* [RAW DATA]:
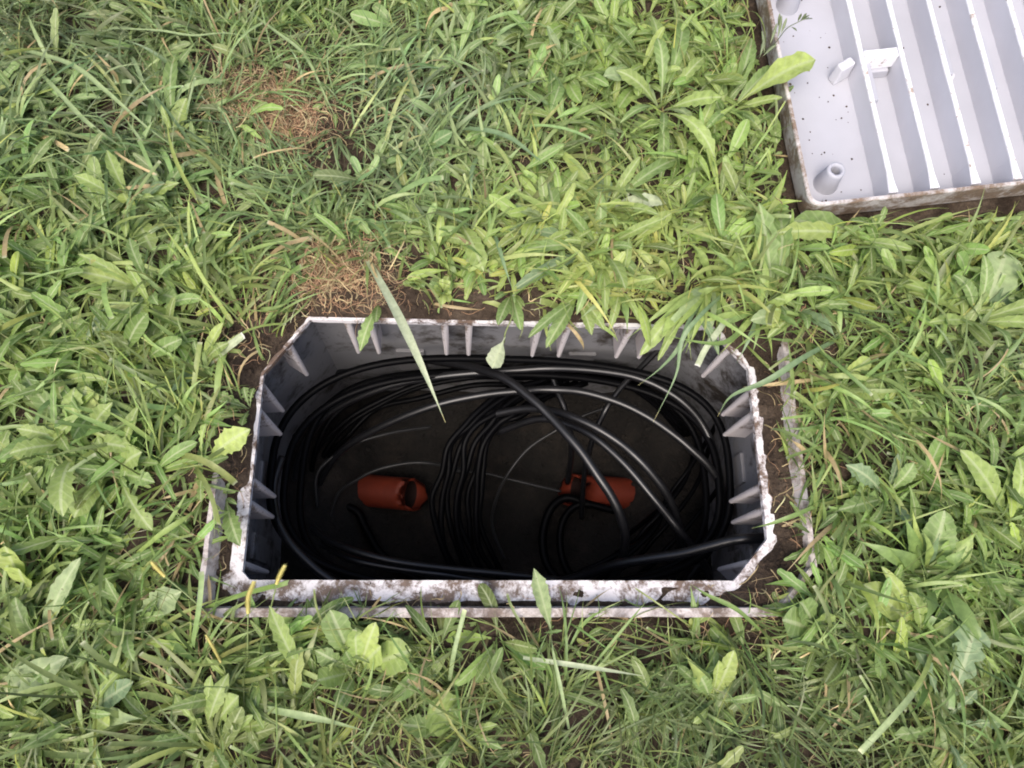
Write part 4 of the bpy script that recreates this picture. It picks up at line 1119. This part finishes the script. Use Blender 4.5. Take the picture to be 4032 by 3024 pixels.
plant('small bright creeping weed with tiny leaves on the soil of the far rim', (1745, 1150), [], 16, 'spat', 'Y', .020, .45, el=(.3, 1.1))
plant('small bright sprouting weed with tiny leaves beside the creeping one at the far rim', (1640, 1125), [], 11, 'spat', 'y', .017, .45, el=(.3, 1.1))
plant('tiny jagged sprout growing against the left rim of the box', (985, 1610), [], 9, 'dandelion', 'Y', .026, .4, el=(.2, .8))
# weed whose stem hangs over the far rim with a blunt leaf at its end
t = plant('small weed dangling over the middle of the far rim, blunt pale leaf at its tip', (2010, 1150), [(1960, 1280, .05, .018, 'lance', 'g', .1), (2050, 1300, .05, .018, 'lance', 'g', .1)], 2, 'lance', 'g', .04, spread=(3.6, 5.6))
b = np.array(t.location)
P = catmull([b, at(2020, 1230, .06), at(1990, 1310, .05), at(1985, 1350, .03)], 6) - b
V, F = tube(P, .0011, 6); obj('stem', mesh('stem', V, F, M_grass, True, np.tile([.25, .30, .12, 1], (len(V), 1))), t)
leaf_obj('leaf', at(1990, 1325, .045), at(1938, 1450, .02), .026, 'spat', 'w', t, arch=.06, roll=.3)

# long single blades
def blade(label, pts, wd, colr, cut=False, name='grass_blade', group=None):
    P = catmull([at(*p) if len(p) == 3 else G(*p) for p in pts], 7)
    n = len(P); T = np.gradient(P, axis=0); T /= np.linalg.norm(T, axis=1)[:, None]
    V = []; F = []; Cc = []
    for i in range(n):
        t = i / (n - 1)
        w_ = wd * .5 * (min(1, .65 + .9 * t) * (1 - float(sstep(.42, 1.0, t)) * .95) if not cut else min(1, .7 + t))
        s = np.cross([0, 0, 1.0], T[i]); s /= np.linalg.norm(s) + 1e-9; nn = np.cross(T[i], s)
        V += [P[i] - s * w_ + nn * w_ * .35, P[i], P[i] + s * w_ + nn * w_ * .35]
        c = np.array(PAL[colr]) * (2.0 if (cut and i == n - 1) else 1)
        if i > n * .93 and not cut: c = np.array([.5, .46, .22])
        for q in range(3): Cc.append((*np.minimum(c * (1.12 if q == 1 else 1), .7), 1))
    for i in range(n - 1):
        for q in range(2): F.append((i * 3 + q, i * 3 + q + 1, i * 3 + q + 4, i * 3 + q + 3))
    o = obj(name, mesh(name, [v - P[0] for v in V], F, M_grass, True, Cc))
    o.location = P[0]
    tag(o, label, 'grass blade', group)
blade('long stiff pale blade reaching out over the black cables from the far rim', [(1440, 1010, .035), (1530, 1170, .075), (1610, 1330, .09), (1690, 1510, .075), (1754, 1664, .04)], .0125, 'w')
blade('longest blade hanging in a double curve over the far right corner', [(2880, 1130, .03), (2760, 1240, .07), (2685, 1340, .06), (2660, 1480, .03), (2572, 1662, -.02)], .0068, 'b')
blade('thin blade hanging over the far right corner, pointing lower left', [(2790, 1150, .03), (2715, 1260, .06), (2670, 1370, .05), (2600, 1450, .02), (2512, 1518, -.01)], .0062, 'b')
blade('straight cut blade hanging over the far rim near the right end', [(2900, 1160, .03), (2850, 1270, .05), (2780, 1370, .04), (2745, 1440, .02)], .0085, 'w', True)
blade('narrow upright blade hanging beside the straight cut one at the far rim', [(2740, 1150, .03), (2710, 1280, .05), (2722, 1420, .02)], .0045, 'y')
blade('blade leaning left over the far right corner of the box', [(2960, 1230, .03), (2850, 1350, .05), (2600, 1320, .055)], .0075, 'g')
blade('longest arching blade at the upper left, starting at the left edge', [(-60, 170, .03), (120, 205, .07), (290, 260, .09), (430, 370, .09), (590, 510, .07), (790, 650, .03)], .0075, 'p')
blade('arching blade below the longest one at the upper left', [(90, 240, .03), (190, 320, .07), (330, 470, .08), (450, 560, .06), (560, 625, .03)], .0065, 'p')
blade('thin level blade near the top left edge', [(430, 112, .07), (620, 120, .09), (760, 140, .09), (930, 135, .08), (1180, 215, .04)], .0040, 'p')
blade('long thin blade running down to the right near the top left', [(930, 10, .04), (1080, 120, .08), (1200, 220, .07), (1290, 400, .06), (1340, 500, .03)], .0050, 'p')
blade('pale bluish blade arching to the right in the middle of the upper lawn', [(1760, 515, .03), (1880, 510, .08), (2000, 540, .09), (2110, 620, .07), (2240, 720, .03)], .0085, 'b')
blade('narrow blade arching to the right above the pale bluish one', [(1800, 500, .03), (1900, 430, .08), (2020, 390, .09), (2170, 400, .06)], .0048, 'b')
blade('bent bluish blade hanging down left of the broad hanging leaf', [(1930, 560, .03), (1870, 640, .06), (1855, 720, .07), (1870, 850, .03)], .0062, 'b')
blade('blade ending in a yellow tip above the middle of the far rim', [(1930, 880, .03), (1960, 960, .07), (1990, 1060, .07), (2020, 1145, .05)], .0058, 'b')
blade('long diagonal cut blade near the bottom edge, right of the middle', [(3680, 2620, .03), (3560, 2770, .07), (3480, 2860, .07), (3385, 2960, .06)], .0075, 'p', True)
blade('long thin blade rising in front of the near rim, right of the middle', [(2320, 2640, .03), (2450, 2480, .06), (2560, 2350, .07)], .0040, 'g')
blade('tall thin blade with bent foot in front of the middle of the near rim', [(2240, 2870, .03), (2210, 2720, .06), (2180, 2580, .07), (2170, 2500, .06)], .0046, 'p')
blade('long level blade leaving the middle of the near rim to the right', [(2060, 2590, .04), (2200, 2610, .06), (2400, 2640, .06), (2580, 2670, .03)], .0062, 'w')
blade('broad pale blade lying level at the bottom edge, left of the middle', [(1000, 2780, .03), (1150, 2810, .06), (1300, 2840, .06), (1480, 2890, .03)], .0085, 'p')
blade('blade crossing the near right corner of the flange', [(3280, 1960, .03), (3150, 2020, .05), (3040, 2060, .04), (2960, 2080, .02)], .0060, 'g')
blade('long blade crossing the bare soil right of the box, pointing at the opening', [(3290, 1340, .04), (3160, 1410, .07), (3020, 1500, .06), (2880, 1560, .03), (2825, 1640, -.01)], .0085, 'b')
blade('dry straw coloured blade tip poking over the right rim', [(3250, 1490, .03), (3080, 1510, .05), (2925, 1524, .04)], .0065, 's')
blade('short dry orange blade lying on the right rim', [(3210, 1820, .03), (3150, 1760, .045), (3112, 1730, .04)], .0070, 's')
blade('curved pale blade left of the lower left corner of the box', [(540, 2180, .03), (640, 2100, .06), (730, 2040, .06), (790, 1990, .04)], .0075, 'y')
blade('upright cut blade in front of the near rim, left of the middle', [(1770, 2680, .03), (1790, 2560, .06), (1830, 2400, .08)], .0055, 'p', True)
blade('blade at the near right, crossing the flange corner from below', [(2990, 2480, .03), (2900, 2400, .06), (2780, 2340, .06), (2720, 2300, .05)], .0060, 'g')

# yellow foxtail seed heads on thin stalks
def foxtail(label, stem, head, r0):
    P = catmull([at(*p) if len(p) == 3 else G(*p) for p in stem], 6); b = P[0]
    t = thing('foxtail', label, 'seed head', tuple(b))
    V, F = tube(P - b, .0009, 6); obj('stalk', mesh('stalk', V, F, M_grass, True, np.tile([.26, .33, .13, 1], (len(V), 1))), t)
    H = catmull([at(*p) for p in head], 8) - b
    V = []; F = []; m = len(H); T = np.gradient(H, axis=0); T /= np.linalg.norm(T, axis=1)[:, None]
    a = np.cross(T[0], [0, 0, 1.0]); a /= np.linalg.norm(a); c = np.cross(a, T[0])
    Lh = np.linalg.norm(H[-1] - H[0]); N = int(Lh / .0011) * 7
    rr = random.Random(int(stem[0][0]))
    for k in range(N):
        q = k / N * (m - 1); i = int(q); p = H[i] + (H[min(i + 1, m - 1)] - H[i]) * (q - i)
        th = k * 2.4; d = a * math.cos(th) + c * math.sin(th)
        e = r0 * (1 - .35 * abs(2 * k / N - 1) ** 3)
        up = T[i]; s = np.cross(d, up); n = len(V)
        V += [p, p + d * e * .6 + s * .0007, p + d * e + up * .0018, p + d * e * .6 - s * .0007]
        F += [(n, n + 1, n + 2, n + 3)]
        if k % 2 == 0:
            V += [p + d * e * .8, p + d * e * .8 + s * .00018, p + d * (e + .0014) + up * .004]; F += [(n + 4, n + 5, n + 6)]
    V2, F2 = tube(H, r0 * .55, 6); n = len(V); V += list(V2); F += [tuple(i + n for i in f) for f in F2]
    obj('seed_spike', mesh('seed_spike', V, F, M_dry, False, np.tile([.62, .56, .20, 1], (len(V), 1))), t)
foxtail('yellow foxtail seed head standing at the near left corner of the box', [(975, 2640), (975, 2520, .06), (977, 2415, .085)], [(977, 2415, .085), (978, 2350, .092), (1000, 2290, .09)], .0042)
foxtail('yellow foxtail seed head tip rising over the left end of the near rim', [(1020, 2600), (1060, 2420, .06), (1090, 2300, .085)], [(1088, 2300, .085), (1103, 2262, .09), (1122, 2226, .09)], .0038)
foxtail('foxtail seed head on a long slanting stalk left of the box corner', [(900, 2520), (800, 2400, .06), (650, 2270, .08)], [(650, 2270, .08), (620, 2240, .084), (597, 2212, .084)], .0034)
foxtail('thin drooping yellow-green foxtail below the near left corner of the box', [(895, 2720), (885, 2640, .05), (870, 2610, .07)], [(870, 2610, .07), (840, 2550, .075), (812, 2500, .07)], .0022)

# feathery sprig reaching over the left edge of the lid
t = thing('sprig', 'thin sprig with small narrow leaves reaching over the left edge of the lid', 'sprig', tuple(G(2960, 240)))
b = np.array(t.location)
P = catmull([b, at(3050, 170, .10), at(3095, 115, .13), at(3140, 88, .14), at(3185, 68, .145)], 6)
V, F = tube(P - b, .0007, 6); obj('stem', mesh('stem', V, F, M_grass, True, np.tile([.16, .20, .12, 1], (len(V), 1))), t)
for (x0, y0, x1, y1) in ((3140, 88, 3155, 52), (3150, 84, 3178, 52), (3160, 80, 3200, 74), (3060, 160, 3078, 60), (3072, 140, 3098, 70), (3075, 120, 3103, 103), (3110, 105, 3136, 122), (3030, 180, 3060, 90), (3150, 84, 3188, 60), (3062, 110, 3070, 52), (2990, 230, 3010, 150), (3010, 215, 3000, 120), (3000, 225, 3060, 172)):
    leaf_obj('leaf', at(x0, y0, .125), at(x1, y1, .14), .0045, 'lance', (.14, .18, .10), t, arch=.05)

if __import__('os').environ.get('TRIS'):
    print('TRIS', sum(sum(len(p.vertices) - 2 for p in o.data.polygons) for o in scene.objects if o.type == 'MESH'))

* [THE EXERCISE]: Repeat, with no pictures, each line from the beginning of the data through the line containing "t, arch=.06, roll=.3)", inclusive.

* [CORRECT RESPONSE]:
Write part 4 of the bpy script that recreates this picture. It picks up at line 1119. This part finishes the script. Use Blender 4.5. Take the picture to be 4032 by 3024 pixels.
plant('small bright creeping weed with tiny leaves on the soil of the far rim', (1745, 1150), [], 16, 'spat', 'Y', .020, .45, el=(.3, 1.1))
plant('small bright sprouting weed with tiny leaves beside the creeping one at the far rim', (1640, 1125), [], 11, 'spat', 'y', .017, .45, el=(.3, 1.1))
plant('tiny jagged sprout growing against the left rim of the box', (985, 1610), [], 9, 'dandelion', 'Y', .026, .4, el=(.2, .8))
# weed whose stem hangs over the far rim with a blunt leaf at its end
t = plant('small weed dangling over the middle of the far rim, blunt pale leaf at its tip', (2010, 1150), [(1960, 1280, .05, .018, 'lance', 'g', .1), (2050, 1300, .05, .018, 'lance', 'g', .1)], 2, 'lance', 'g', .04, spread=(3.6, 5.6))
b = np.array(t.location)
P = catmull([b, at(2020, 1230, .06), at(1990, 1310, .05), at(1985, 1350, .03)], 6) - b
V, F = tube(P, .0011, 6); obj('stem', mesh('stem', V, F, M_grass, True, np.tile([.25, .30, .12, 1], (len(V), 1))), t)
leaf_obj('leaf', at(1990, 1325, .045), at(1938, 1450, .02), .026, 'spat', 'w', t, arch=.06, roll=.3)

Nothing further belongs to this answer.